→ PROBLEM DESCRIPTION: Beginning at the first line of the data, print each line exactly, stopping after the line that contains "mb = MB(); handle(mb, -1.545, D1[0]".

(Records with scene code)

* * * * * * * * *

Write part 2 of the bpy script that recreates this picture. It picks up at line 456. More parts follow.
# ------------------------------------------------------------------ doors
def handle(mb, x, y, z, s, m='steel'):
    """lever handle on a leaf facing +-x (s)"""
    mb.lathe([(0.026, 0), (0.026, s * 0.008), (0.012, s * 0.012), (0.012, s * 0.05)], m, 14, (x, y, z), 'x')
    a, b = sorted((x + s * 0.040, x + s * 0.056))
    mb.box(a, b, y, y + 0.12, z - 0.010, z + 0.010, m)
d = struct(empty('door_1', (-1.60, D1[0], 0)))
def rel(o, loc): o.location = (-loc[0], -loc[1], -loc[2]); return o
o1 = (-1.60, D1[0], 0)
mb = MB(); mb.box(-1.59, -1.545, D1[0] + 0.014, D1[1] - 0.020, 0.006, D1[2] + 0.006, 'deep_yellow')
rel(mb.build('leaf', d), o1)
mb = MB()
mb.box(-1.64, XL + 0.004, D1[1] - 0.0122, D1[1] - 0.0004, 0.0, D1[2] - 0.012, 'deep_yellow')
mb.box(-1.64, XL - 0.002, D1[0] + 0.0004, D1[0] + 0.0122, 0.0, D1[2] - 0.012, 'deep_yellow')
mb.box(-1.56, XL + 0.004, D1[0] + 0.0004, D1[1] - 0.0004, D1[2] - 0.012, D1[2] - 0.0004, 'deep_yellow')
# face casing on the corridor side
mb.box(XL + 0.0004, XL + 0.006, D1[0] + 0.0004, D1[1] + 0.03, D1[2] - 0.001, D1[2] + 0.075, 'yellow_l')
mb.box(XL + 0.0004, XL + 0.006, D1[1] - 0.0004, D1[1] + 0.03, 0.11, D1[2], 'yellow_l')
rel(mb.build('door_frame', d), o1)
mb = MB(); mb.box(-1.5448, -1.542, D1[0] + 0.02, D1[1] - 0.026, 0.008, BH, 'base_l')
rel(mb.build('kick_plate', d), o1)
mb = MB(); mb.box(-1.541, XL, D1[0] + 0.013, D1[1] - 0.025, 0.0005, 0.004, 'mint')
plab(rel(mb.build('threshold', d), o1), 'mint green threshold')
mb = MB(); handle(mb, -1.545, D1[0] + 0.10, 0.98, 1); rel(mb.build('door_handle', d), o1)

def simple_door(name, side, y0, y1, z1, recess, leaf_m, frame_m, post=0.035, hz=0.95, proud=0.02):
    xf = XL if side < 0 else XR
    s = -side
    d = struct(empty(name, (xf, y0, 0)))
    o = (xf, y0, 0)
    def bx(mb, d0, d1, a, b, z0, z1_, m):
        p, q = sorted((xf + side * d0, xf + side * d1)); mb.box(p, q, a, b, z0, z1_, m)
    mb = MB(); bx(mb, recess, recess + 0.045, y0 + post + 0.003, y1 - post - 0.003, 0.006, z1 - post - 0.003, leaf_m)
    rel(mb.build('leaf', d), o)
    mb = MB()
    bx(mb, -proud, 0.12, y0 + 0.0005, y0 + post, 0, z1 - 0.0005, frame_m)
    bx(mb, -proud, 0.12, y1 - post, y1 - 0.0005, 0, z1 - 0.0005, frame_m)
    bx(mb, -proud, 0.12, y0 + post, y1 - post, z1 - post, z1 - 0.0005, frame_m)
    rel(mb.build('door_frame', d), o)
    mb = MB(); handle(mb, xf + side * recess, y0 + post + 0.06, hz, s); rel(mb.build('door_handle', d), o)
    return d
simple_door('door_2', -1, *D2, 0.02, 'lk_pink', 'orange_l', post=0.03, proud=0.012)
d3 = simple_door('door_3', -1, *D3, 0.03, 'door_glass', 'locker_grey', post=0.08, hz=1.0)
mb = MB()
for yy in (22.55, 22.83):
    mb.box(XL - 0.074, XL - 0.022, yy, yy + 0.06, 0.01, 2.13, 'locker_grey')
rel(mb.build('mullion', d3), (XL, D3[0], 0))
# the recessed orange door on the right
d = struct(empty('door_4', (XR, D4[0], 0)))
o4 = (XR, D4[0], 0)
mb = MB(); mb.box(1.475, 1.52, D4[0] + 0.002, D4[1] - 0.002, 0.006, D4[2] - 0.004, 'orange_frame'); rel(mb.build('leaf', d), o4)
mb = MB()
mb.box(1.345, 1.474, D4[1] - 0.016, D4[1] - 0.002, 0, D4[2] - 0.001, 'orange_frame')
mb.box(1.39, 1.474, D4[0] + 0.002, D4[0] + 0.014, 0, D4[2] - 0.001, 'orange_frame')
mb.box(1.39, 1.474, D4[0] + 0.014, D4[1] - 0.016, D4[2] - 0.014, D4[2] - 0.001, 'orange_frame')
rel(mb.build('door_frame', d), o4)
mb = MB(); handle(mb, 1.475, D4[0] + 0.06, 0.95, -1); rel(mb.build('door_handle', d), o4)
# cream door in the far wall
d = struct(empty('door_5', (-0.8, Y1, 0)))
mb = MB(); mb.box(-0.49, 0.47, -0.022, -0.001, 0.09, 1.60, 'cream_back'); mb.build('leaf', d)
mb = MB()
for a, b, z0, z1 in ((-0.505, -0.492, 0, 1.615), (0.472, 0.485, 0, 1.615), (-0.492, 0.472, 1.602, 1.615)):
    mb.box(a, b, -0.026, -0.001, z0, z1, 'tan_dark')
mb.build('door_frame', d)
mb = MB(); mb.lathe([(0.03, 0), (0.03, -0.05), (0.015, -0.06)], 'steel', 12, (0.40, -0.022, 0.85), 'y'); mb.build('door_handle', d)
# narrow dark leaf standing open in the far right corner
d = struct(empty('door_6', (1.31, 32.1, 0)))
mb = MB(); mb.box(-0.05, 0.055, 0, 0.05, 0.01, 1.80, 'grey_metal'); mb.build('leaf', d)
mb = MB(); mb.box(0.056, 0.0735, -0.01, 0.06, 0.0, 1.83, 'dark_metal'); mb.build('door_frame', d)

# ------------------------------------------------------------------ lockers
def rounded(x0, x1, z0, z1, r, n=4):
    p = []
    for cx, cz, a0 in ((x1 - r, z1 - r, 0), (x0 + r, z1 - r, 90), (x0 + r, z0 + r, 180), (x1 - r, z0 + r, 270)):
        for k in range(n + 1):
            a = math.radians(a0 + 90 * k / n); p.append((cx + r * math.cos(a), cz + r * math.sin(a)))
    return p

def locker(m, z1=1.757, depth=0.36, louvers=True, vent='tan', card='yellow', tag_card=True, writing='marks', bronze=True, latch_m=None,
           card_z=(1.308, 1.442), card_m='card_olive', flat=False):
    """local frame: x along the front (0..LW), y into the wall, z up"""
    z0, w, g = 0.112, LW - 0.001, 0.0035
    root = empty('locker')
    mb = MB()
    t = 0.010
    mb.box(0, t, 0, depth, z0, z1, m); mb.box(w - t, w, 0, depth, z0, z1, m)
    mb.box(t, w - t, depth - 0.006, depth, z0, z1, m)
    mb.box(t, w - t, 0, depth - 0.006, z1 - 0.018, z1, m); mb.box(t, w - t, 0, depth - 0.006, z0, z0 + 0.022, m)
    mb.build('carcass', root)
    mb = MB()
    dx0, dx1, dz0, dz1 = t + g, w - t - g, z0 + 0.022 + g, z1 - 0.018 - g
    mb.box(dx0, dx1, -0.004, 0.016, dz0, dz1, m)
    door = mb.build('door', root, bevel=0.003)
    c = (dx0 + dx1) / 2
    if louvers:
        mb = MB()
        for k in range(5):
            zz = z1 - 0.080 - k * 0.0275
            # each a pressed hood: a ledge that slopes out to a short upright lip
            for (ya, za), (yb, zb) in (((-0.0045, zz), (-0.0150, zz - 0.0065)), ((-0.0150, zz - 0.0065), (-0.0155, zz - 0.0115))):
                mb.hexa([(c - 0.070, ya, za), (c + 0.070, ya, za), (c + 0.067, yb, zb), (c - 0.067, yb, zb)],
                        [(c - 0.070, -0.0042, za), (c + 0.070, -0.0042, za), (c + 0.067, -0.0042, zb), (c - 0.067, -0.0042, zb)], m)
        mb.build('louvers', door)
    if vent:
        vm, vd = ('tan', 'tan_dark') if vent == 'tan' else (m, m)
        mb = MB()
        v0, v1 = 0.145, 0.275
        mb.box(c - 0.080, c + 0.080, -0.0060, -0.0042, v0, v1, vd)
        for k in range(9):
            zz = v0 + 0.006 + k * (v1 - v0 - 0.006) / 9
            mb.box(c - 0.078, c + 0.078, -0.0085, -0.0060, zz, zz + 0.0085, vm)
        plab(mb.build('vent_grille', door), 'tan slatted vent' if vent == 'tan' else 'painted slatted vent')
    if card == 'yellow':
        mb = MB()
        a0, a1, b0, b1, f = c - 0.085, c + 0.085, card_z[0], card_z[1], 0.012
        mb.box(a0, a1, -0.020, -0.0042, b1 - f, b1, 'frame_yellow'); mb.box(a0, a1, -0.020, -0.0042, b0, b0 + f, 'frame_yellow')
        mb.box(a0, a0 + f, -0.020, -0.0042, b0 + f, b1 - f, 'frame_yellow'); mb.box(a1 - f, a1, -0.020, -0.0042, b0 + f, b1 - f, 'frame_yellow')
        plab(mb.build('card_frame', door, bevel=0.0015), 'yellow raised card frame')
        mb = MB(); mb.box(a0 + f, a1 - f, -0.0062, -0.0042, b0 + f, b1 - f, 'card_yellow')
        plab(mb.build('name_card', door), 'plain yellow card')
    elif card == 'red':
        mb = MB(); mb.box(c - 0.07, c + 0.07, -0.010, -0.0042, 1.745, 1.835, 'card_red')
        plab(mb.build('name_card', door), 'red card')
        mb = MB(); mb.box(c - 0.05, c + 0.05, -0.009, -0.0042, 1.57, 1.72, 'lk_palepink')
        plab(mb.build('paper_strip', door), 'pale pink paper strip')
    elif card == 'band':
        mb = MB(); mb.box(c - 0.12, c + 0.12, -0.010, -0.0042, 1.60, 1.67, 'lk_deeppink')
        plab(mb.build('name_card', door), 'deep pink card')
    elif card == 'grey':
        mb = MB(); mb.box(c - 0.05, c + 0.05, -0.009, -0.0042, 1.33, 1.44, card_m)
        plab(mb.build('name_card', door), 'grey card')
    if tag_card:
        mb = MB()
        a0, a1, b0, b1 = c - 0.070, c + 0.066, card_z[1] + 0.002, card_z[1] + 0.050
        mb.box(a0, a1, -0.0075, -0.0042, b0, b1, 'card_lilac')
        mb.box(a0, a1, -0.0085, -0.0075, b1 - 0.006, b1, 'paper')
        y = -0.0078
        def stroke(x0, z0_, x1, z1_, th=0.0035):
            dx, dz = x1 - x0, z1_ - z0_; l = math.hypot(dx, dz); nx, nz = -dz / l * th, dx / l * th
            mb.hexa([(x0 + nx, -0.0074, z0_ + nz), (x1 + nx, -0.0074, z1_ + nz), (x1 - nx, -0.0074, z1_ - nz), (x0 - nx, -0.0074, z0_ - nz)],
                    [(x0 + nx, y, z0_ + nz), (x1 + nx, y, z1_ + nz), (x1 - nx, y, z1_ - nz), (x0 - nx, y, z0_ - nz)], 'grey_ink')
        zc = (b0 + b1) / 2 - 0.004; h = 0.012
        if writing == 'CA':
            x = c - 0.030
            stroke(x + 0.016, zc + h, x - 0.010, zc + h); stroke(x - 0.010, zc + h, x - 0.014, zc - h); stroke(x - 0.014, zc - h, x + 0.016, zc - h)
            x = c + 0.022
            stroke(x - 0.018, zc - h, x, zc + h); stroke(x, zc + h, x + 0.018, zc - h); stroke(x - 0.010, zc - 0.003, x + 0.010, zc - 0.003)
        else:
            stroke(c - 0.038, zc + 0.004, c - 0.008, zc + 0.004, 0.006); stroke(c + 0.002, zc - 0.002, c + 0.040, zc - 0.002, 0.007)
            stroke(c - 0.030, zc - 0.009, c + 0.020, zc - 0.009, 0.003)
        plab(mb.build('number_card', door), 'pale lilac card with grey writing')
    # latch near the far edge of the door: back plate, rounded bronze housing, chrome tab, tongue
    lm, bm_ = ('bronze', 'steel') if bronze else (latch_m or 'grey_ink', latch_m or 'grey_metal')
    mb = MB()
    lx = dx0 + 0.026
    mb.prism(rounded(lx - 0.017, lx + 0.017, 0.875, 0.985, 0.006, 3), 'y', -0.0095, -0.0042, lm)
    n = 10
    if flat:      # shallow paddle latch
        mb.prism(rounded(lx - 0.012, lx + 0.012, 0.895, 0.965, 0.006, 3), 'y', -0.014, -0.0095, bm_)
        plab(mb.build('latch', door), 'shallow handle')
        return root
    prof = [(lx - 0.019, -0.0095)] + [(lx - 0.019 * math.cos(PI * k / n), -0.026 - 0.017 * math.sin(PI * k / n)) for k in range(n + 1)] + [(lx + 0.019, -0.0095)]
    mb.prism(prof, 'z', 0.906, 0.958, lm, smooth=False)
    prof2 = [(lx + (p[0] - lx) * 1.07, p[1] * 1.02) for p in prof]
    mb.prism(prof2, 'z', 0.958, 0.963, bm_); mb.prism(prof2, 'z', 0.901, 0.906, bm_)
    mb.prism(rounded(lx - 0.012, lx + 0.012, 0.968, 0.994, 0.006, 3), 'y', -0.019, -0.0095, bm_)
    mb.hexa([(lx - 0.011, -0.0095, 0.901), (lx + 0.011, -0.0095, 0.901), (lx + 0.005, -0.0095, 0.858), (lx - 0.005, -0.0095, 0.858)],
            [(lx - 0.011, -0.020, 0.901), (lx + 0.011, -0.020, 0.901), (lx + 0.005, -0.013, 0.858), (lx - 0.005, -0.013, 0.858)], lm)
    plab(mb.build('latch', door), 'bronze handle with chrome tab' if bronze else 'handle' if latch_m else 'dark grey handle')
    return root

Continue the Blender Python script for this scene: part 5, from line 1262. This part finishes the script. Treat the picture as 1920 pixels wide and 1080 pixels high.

* * * * * * * * *

→ COMPLETED EXERCISE:
Write part 2 of the bpy script that recreates this picture. It picks up at line 456. More parts follow.
# ------------------------------------------------------------------ doors
def handle(mb, x, y, z, s, m='steel'):
    """lever handle on a leaf facing +-x (s)"""
    mb.lathe([(0.026, 0), (0.026, s * 0.008), (0.012, s * 0.012), (0.012, s * 0.05)], m, 14, (x, y, z), 'x')
    a, b = sorted((x + s * 0.040, x + s * 0.056))
    mb.box(a, b, y, y + 0.12, z - 0.010, z + 0.010, m)
d = struct(empty('door_1', (-1.60, D1[0], 0)))
def rel(o, loc): o.location = (-loc[0], -loc[1], -loc[2]); return o
o1 = (-1.60, D1[0], 0)
mb = MB(); mb.box(-1.59, -1.545, D1[0] + 0.014, D1[1] - 0.020, 0.006, D1[2] + 0.006, 'deep_yellow')
rel(mb.build('leaf', d), o1)
mb = MB()
mb.box(-1.64, XL + 0.004, D1[1] - 0.0122, D1[1] - 0.0004, 0.0, D1[2] - 0.012, 'deep_yellow')
mb.box(-1.64, XL - 0.002, D1[0] + 0.0004, D1[0] + 0.0122, 0.0, D1[2] - 0.012, 'deep_yellow')
mb.box(-1.56, XL + 0.004, D1[0] + 0.0004, D1[1] - 0.0004, D1[2] - 0.012, D1[2] - 0.0004, 'deep_yellow')
# face casing on the corridor side
mb.box(XL + 0.0004, XL + 0.006, D1[0] + 0.0004, D1[1] + 0.03, D1[2] - 0.001, D1[2] + 0.075, 'yellow_l')
mb.box(XL + 0.0004, XL + 0.006, D1[1] - 0.0004, D1[1] + 0.03, 0.11, D1[2], 'yellow_l')
rel(mb.build('door_frame', d), o1)
mb = MB(); mb.box(-1.5448, -1.542, D1[0] + 0.02, D1[1] - 0.026, 0.008, BH, 'base_l')
rel(mb.build('kick_plate', d), o1)
mb = MB(); mb.box(-1.541, XL, D1[0] + 0.013, D1[1] - 0.025, 0.0005, 0.004, 'mint')
plab(rel(mb.build('threshold', d), o1), 'mint green threshold')
mb = MB(); handle(mb, -1.545, D1[0] + 0.10, 0.98, 1); rel(mb.build('door_handle', d), o1)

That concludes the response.